A Boy Scout camp out. A thrown out back. Grading and reviewing students for Test Design class. Being sick. recovering from being sick. Catching up for work from being sick. A conference call. Multiple holiday parties on successive days. Helping to hang lights for one of the multiple parties on successive days.
What do all of these things have in common? Well, first, they are part of the reason for an unintended but perhaps much needed break from blogging. I say that because, honestly, I realized I’ve posted over 100 blog posts in ten weeks. That in and of itself is not a huge deal, and it’s been helped a lot by the fact that I have been posting daily synopsis of two books for much of those ten weeks, but it left me a bit stretched and somewhat fatigued, and in need of a recharge. The truth of the matter is, it was all an unintended but somewhat convenient way for me to avoid and delay my doing a project for “Learn Ruby the Hard Way”. Yep, I fell prey to the very advice that Zed warned about. Which advice is that?
One final word of advice: Every programmer becomes paralyzed by irrational fear starting a new large project. They then use procrastination to avoid confronting this fear and end up not getting their program working or even started. I do this. Everyone does this. The best way to avoid this is to make a list of things you should do, and then do them one at a time.
Looking back, this is exactly where all of these things became convenient excuses for me to not start a big project. There would always be tomorrow. I’d be inspired after I got through this recent challenge that I had to take care of. I’ll hit it as son as I feel better. No, as soon as these holiday parties are over. Ten days pass, and nothing. Well, I shouldn’t say nothing, really. I have ideas, many unfocused. I have a vague framework in my head, but no firm commitment and, worse, no tangible code towards this challenge. I’ve been coding for work, and I have some better appreciation how to do things in the Cucumber and Capybara world now, but I’m still in the same old place I always find myself in. I’m good at modifying other people’s code, but I’m awful at starting my own.

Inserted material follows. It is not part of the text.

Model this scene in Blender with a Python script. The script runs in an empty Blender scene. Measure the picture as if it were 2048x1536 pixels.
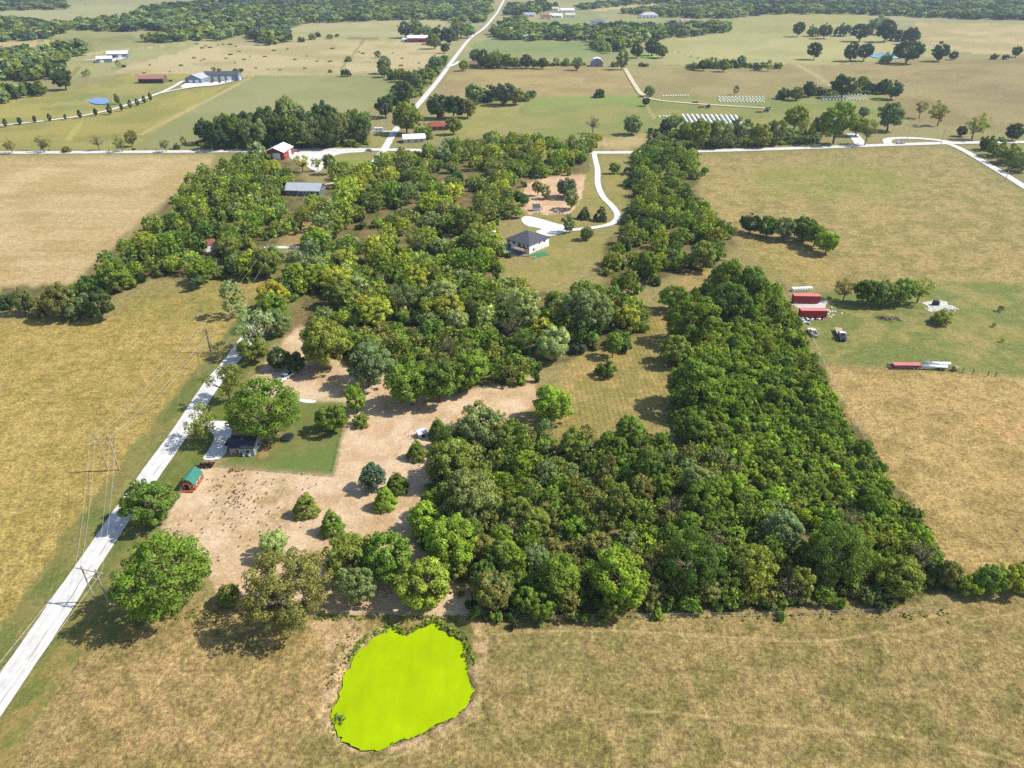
import bpy, math, random
import numpy as np
from mathutils import Vector, Matrix
random.seed(7); RNG = np.random.default_rng(11)
SC = bpy.context.scene
COL = SC.collection

# ------------------------------------------------------------------ camera, sky, sun, exposure
H, F, CX, CY = 110.0, 1436.0, 1024.0, 768.0          # camera height (m) and lens in photo pixels
PITCH = math.atan((CY + 80.0) / F)
cP, sP = math.cos(PITCH), math.sin(PITCH)
cam_d = bpy.data.cameras.new('camera'); cam = bpy.data.objects.new('camera', cam_d); COL.objects.link(cam)
cam.location = (0, 0, H); cam.rotation_euler = (math.pi / 2 - PITCH, 0, 0)
cam_d.sensor_width = 36.0; cam_d.lens = 36.0 * F / 2048.0
cam_d.clip_start = 1.0; cam_d.clip_end = 60000.0
SC.camera = cam

SUN_EL, SUN_AZ = math.radians(47.0), math.radians(86.0)       # azimuth clockwise from +Y
w = bpy.data.worlds.new('World'); SC.world = w; w.use_nodes = True
nt = w.node_tree; bg = nt.nodes['Background']
sky = nt.nodes.new('ShaderNodeTexSky'); sky.sky_type = 'NISHITA'; sky.sun_disc = False
sky.sun_elevation = SUN_EL; sky.sun_rotation = SUN_AZ; sky.altitude = 300; sky.dust_density = 1.0
nt.links.new(sky.outputs[0], bg.inputs[0]); bg.inputs[1].default_value = 0.125
sun_d = bpy.data.lights.new('sun', 'SUN'); sun = bpy.data.objects.new('sun', sun_d); COL.objects.link(sun)
sun_d.energy = 4.3; sun_d.angle = math.radians(0.53); sun_d.color = (1.0, 0.955, 0.88)
sdir = Vector((math.sin(SUN_AZ) * math.cos(SUN_EL), math.cos(SUN_AZ) * math.cos(SUN_EL), math.sin(SUN_EL)))
sun.rotation_euler = sdir.to_track_quat('Z', 'Y').to_euler(); sun.location = (200, 200, 300)
SC.view_settings.view_transform = 'Standard'; SC.view_settings.look = 'None'
SC.view_settings.gamma = 1.0; SC.view_settings.exposure = 0.58
SC.cycles.max_bounces = 5; SC.cycles.diffuse_bounces = 3; SC.cycles.transmission_bounces = 4
SC.cycles.volume_bounces = 0; SC.cycles.use_denoising = False

# ------------------------------------------------------------------ small maths
def lin(c):
    c = np.asarray(c, float) / 255.0
    return np.where(c <= .04045, c / 12.92, ((c + .055) / 1.055) ** 2.4)
def sstep(a, b, x):
    t = np.clip((x - a) / (b - a), 0, 1); return t * t * (3 - 2 * t)
def vnoise(x, y, seed=0):
    x = np.asarray(x, float); y = np.asarray(y, float)
    xi = np.floor(x); yi = np.floor(y); xf = x - xi; yf = y - yi
    xi = xi.astype(np.int64); yi = yi.astype(np.int64)
    def hsh(a, b):
        n = (a * 374761393 + b * 668265263 + seed * 974634777) & 0xffffffff
        n = ((n ^ (n >> 13)) * 1274126177) & 0xffffffff
        return ((n ^ (n >> 16)) & 0xffff) / 65535.0
    u = xf * xf * (3 - 2 * xf); v = yf * yf * (3 - 2 * yf)
    a, b, c, d = hsh(xi, yi), hsh(xi + 1, yi), hsh(xi, yi + 1), hsh(xi + 1, yi + 1)
    return (a * (1 - u) + b * u) * (1 - v) + (c * (1 - u) + d * u) * v
def fbm(x, y, seed=0, o=3):
    s, a, t = 0, 1.0, 0
    for i in range(o):
        s = s + a * vnoise(x * 2 ** i + 17.3 * i, y * 2 ** i - 9.1 * i, seed + i); t += a; a *= .5
    return s / t
def hz(x, y):                                        # terrain height
    x = np.asarray(x, float); y = np.asarray(y, float); D = np.hypot(x, y)
    return sstep(450, 1150, D) * 9 * (fbm(x / 430, y / 430, 5, 2) - .5) + 20 * sstep(900, 2700, D)
def P(u, v, z=0.0):                                  # photo pixel -> point on the terrain (+z)
    dx = (u - CX) / F; dy = -(v - CY) / F
    d = np.array([dx, cP + dy * sP, -sP + dy * cP])
    t0 = (H - z) / -d[2] if d[2] < -1e-5 else 60000
    if t0 * math.hypot(d[0], d[1]) < 430: t = t0
    else:
        ts = np.linspace(.45 * t0, 1.45 * t0, 500)
        gap = H + ts * d[2] - hz(ts * d[0], ts * d[1]) - z
        k = np.argmax(gap <= 0)
        if k == 0: t = t0
        else: t = ts[k - 1] + (ts[k] - ts[k - 1]) * gap[k - 1] / (gap[k - 1] - gap[k])
    return Vector((d[0] * t, d[1] * t, H + d[2] * t - z))
def proj(X, Y, Z):
    z = Z - H; f = np.maximum(Y * cP - z * sP, 1.0)
    return CX + F * X / f, CY - F * (Y * sP + z * cP) / f
def ppm(p): return F / (p.y * cP + (H - p.z) * sP)
def inpoly(px, py, poly):
    ins = np.zeros(np.shape(px), bool); n = len(poly); j = n - 1
    for i in range(n):
        xi, yi = poly[i]; xj, yj = poly[j]
        if yi != yj:
            ins ^= ((yi > py) != (yj > py)) & (px < (xj - xi) * (py - yi) / (yj - yi) + xi)
        j = i
    return ins
def chaikin(pts, n=2, closed=False):
    pts = [Vector(p) for p in pts]
    for _ in range(n):
        q = []
        m = len(pts)
        for i in range(m if closed else m - 1):
            a, b = pts[i], pts[(i + 1) % m]
            q += [a * .75 + b * .25, a * .25 + b * .75]
        if not closed: q = [pts[0]] + q + [pts[-1]]
        pts = q
    return pts

# ------------------------------------------------------------------ materials
def newmat(name):
    m = bpy.data.materials.new(name); m.use_nodes = True
    return m, m.node_tree, m.node_tree.nodes['Principled BSDF']
def N(nt, t, **kw):
    n = nt.nodes.new(t)
    for k, v in kw.items(): setattr(n, k, v)
    return n
def mixc(nt, mode, fac, a, b):
    m = N(nt, 'ShaderNodeMix', data_type='RGBA', blend_type=mode)
    for idx, val in ((0, fac), (6, a), (7, b)):
        if hasattr(val, 'is_linked'): nt.links.new(val, m.inputs[idx])
        elif idx == 0: m.inputs[0].default_value = val
        else: m.inputs[idx].default_value = (*val[:3], 1)
    return m.outputs[2]
def noise(nt, vec, scale, detail=2, rough=.5):
    n = N(nt, 'ShaderNodeTexNoise'); n.inputs['Scale'].default_value = scale
    n.inputs['Detail'].default_value = detail; n.inputs['Roughness'].default_value = rough
    if vec is not None: nt.links.new(vec, n.inputs['Vector'])
    return n.outputs['Fac']
def ramp(nt, fac, lo, hi, a=0.0, b=1.0):
    n = N(nt, 'ShaderNodeMapRange'); nt.links.new(fac, n.inputs[0])
    for i, val in enumerate((lo, hi, a, b)): n.inputs[i + 1].default_value = val
    return n.outputs[0]
MATS = {}
def plain(name, rgb, rough=.6, var=.12, scale=1.5, metal=0.0, bump=0.0, rib=0.0, spec=.4):
    """paint / metal / wood: base colour with wear noise, optional ribs along local X"""
    if name in MATS: return MATS[name]
    m, nt, b = newmat(name); c = lin(rgb)
    tc = N(nt, 'ShaderNodeTexCoord').outputs['Object']
    f = noise(nt, tc, scale, 4, .6)
    g = ramp(nt, f, .3, .7, 1 - var, 1 + var * .6)
    col = mixc(nt, 'MULTIPLY', 1.0, c, g)
    if rib:
        wv = N(nt, 'ShaderNodeTexWave', bands_direction='X'); wv.inputs['Scale'].default_value = rib
        nt.links.new(tc, wv.inputs['Vector'])
        col = mixc(nt, 'MULTIPLY', 1.0, col, ramp(nt, wv.outputs['Fac'], 0, .3, .86, 1.0))
    nt.links.new(col, b.inputs['Base Color']); b.inputs['Roughness'].default_value = rough
    b.inputs['Metallic'].default_value = metal; b.inputs['Specular IOR Level'].default_value = spec
    if bump:
        bp = N(nt, 'ShaderNodeBump'); bp.inputs['Strength'].default_value = bump; bp.inputs['Distance'].default_value = .05
        nt.links.new(f, bp.inputs['Height']); nt.links.new(bp.outputs[0], b.inputs['Normal'])
    MATS[name] = m; return m
def glassmat():
    if 'glass' in MATS: return MATS['glass']
    m, nt, b = newmat('window_glass')
    tc = N(nt, 'ShaderNodeTexCoord').outputs['Object']
    col = mixc(nt, 'MIX', noise(nt, tc, 2.0), (.02, .025, .03), (.05, .06, .07))
    nt.links.new(col, b.inputs['Base Color']); b.inputs['Roughness'].default_value = .08
    MATS['glass'] = m; return m

def ground_mat():
    m, nt, b = newmat('ground_cover')
    at = N(nt, 'ShaderNodeAttribute', attribute_name='Col').outputs['Color']
    ro = N(nt, 'ShaderNodeAttribute', attribute_name='rough').outputs['Fac']
    pos = N(nt, 'ShaderNodeNewGeometry').outputs['Position']
    n1 = noise(nt, pos, 1.35, 4, .65); n2 = noise(nt, pos, 4.2, 3, .6); n3 = noise(nt, pos, .38, 6, .74)
    a = ramp(nt, n1, .30, .70, .50, 1.46); c = ramp(nt, n2, .28, .72, .60, 1.36); d = ramp(nt, n3, .34, .66, .66, 1.30)
    t = mixc(nt, 'MULTIPLY', 1.0, a, c); t = mixc(nt, 'MULTIPLY', 1.0, t, d)
    tf = mixc(nt, 'MIX', ro, (1, 1, 1), t)
    col = mixc(nt, 'MULTIPLY', 1.0, at, tf)
    # dry straw / green blades picked per tuft
    hs = N(nt, 'ShaderNodeHueSaturation'); nt.links.new(col, hs.inputs['Color'])
    nt.links.new(ramp(nt, noise(nt, pos, 1.3, 2), .35, .65, .485, .518), hs.inputs['Hue'])
    hs.inputs['Saturation'].default_value = 1.0
    nt.links.new(hs.outputs[0], b.inputs['Base Color'])
    b.inputs['Roughness'].default_value = .95; b.inputs['Specular IOR Level'].default_value = .1
    bp = N(nt, 'ShaderNodeBump'); bp.inputs['Distance'].default_value = .35
    nt.links.new(mixc(nt, 'ADD', 1.0, n1, n2), bp.inputs['Height'])
    nt.links.new(ramp(nt, ro, 0, 1, .08, .55), bp.inputs['Strength']); nt.links.new(bp.outputs[0], b.inputs['Normal'])
    return m
def gravel_mat(name, rgb, tracks=True, dark=.0):
    m, nt, b = newmat(name); c = lin(rgb)
    pos = N(nt, 'ShaderNodeNewGeometry').outputs['Position']
    uv = N(nt, 'ShaderNodeAttribute', attribute_name='across').outputs['Fac']
    n1 = noise(nt, pos, .35, 4, .6); n2 = noise(nt, pos, 5, 3, .7)
    t = mixc(nt, 'MULTIPLY', 1.0, ramp(nt, n1, .3, .7, .80, 1.08), ramp(nt, n2, .3, .7, .84, 1.12))
    col = mixc(nt, 'MULTIPLY', 1.0, c, t)
    if tracks:                                        # wheel-worn bands and long sealed cracks
        x = N(nt, 'ShaderNodeMath', operation='ADD'); nt.links.new(uv, x.inputs[0])
        nt.links.new(ramp(nt, noise(nt, pos, .12, 3), .3, .7, -.05, .05), x.inputs[1])
        def band(c0, wd, lo):
            s = N(nt, 'ShaderNodeMath', operation='SUBTRACT'); nt.links.new(x.outputs[0], s.inputs[0]); s.inputs[1].default_value = c0
            ab = N(nt, 'ShaderNodeMath', operation='ABSOLUTE'); nt.links.new(s.outputs[0], ab.inputs[0])
            return ramp(nt, ab.outputs[0], wd * .4, wd, lo, 1.0)
        brk = ramp(nt, noise(nt, pos, .22, 2), .42, .6, 0, 1)
        col = mixc(nt, 'MULTIPLY', brk, col, band(.68, .028, .45))
        col = mixc(nt, 'MULTIPLY', 1.0, col, band(.30, .10, .93))
    nt.links.new(col, b.inputs['Base Color']); b.inputs['Roughness'].default_value = .9; b.inputs['Specular IOR Level'].default_value = .2
    return m
def leaf_mat():
    m, nt, b = newmat('foliage'); nt.nodes.remove(b)
    oi = N(nt, 'ShaderNodeObjectInfo').outputs['Color']
    at = N(nt, 'ShaderNodeAttribute', attribute_name='tint').outputs['Color']
    col = mixc(nt, 'MULTIPLY', 1.0, oi, at)
    df = N(nt, 'ShaderNodeBsdfDiffuse'); tr = N(nt, 'ShaderNodeBsdfTranslucent'); mx = N(nt, 'ShaderNodeMixShader')
    nt.links.new(col, df.inputs[0])
    nt.links.new(mixc(nt, 'MULTIPLY', 1.0, col, (1.25, 1.25, .5)), tr.inputs[0]); mx.inputs[0].default_value = .38
    nt.links.new(df.outputs[0], mx.inputs[1]); nt.links.new(tr.outputs[0], mx.inputs[2])
    nt.links.new(mx.outputs[0], nt.nodes['Material Output'].inputs[0])
    return m
LEAF = leaf_mat()
BARK = plain('bark', (112, 98, 82), .95, .3, 6, bump=.4)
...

Also, I’m guilty of breaking my own covenant with myself. I said I would post the good and the bad of this process, and here’s where the truth of the silence comes out. It’s easy to post if the project is easy, or if the challenge is something I can overcome in a few hours or turns out to be trivial. It’s another thing to post and say “well, I have another excuse as to why I didn’t do what I said I’d do, and here it is.” I didn’t want to have to write that, so I kept saying I’d make my “mea culpa” when I completed the project and post it. Even under this “personal delusion”, I didn’t think I’d be seeing a ten day break between posts.
So I’ve decided it’s time to go back to my original plan. This blog is my accountability partner, and more to the point, to all who read this blog, you are all my accountability partners, too. Therefore, I hereby bring myself back to the original plan, and I’m not going to wait until “tomorrow” to post what I should be doing, I’ll continue it here, and here starts today.
My first “problem” was that I got hung up on how I would map out the program I intended to write. I hate doing flow charts and all of that, so I was delaying getting started on the flow chart. Then I was wondering what I would use for the flow chart. Then I fell into an utter lack of imagination as to how I was going to actually pursue my original plan of walking through a haunted house. From there, it was always a “wow, that’s going to take a long time, I better hit this tomorrow”… and tomorrow never came.
I’ve made points in this blog many times that I do this blog and I talk about these things not because I am good at this stuff, but because I’m exceptionally bad at doing this stuff at times. Still, I maintain that the same tools work in these cases. Having a public face, being publicly accountable, and being willing to say “OK, I messed up on this, but I’m going to get back into the swing here and now and keep going” helps do exactly that.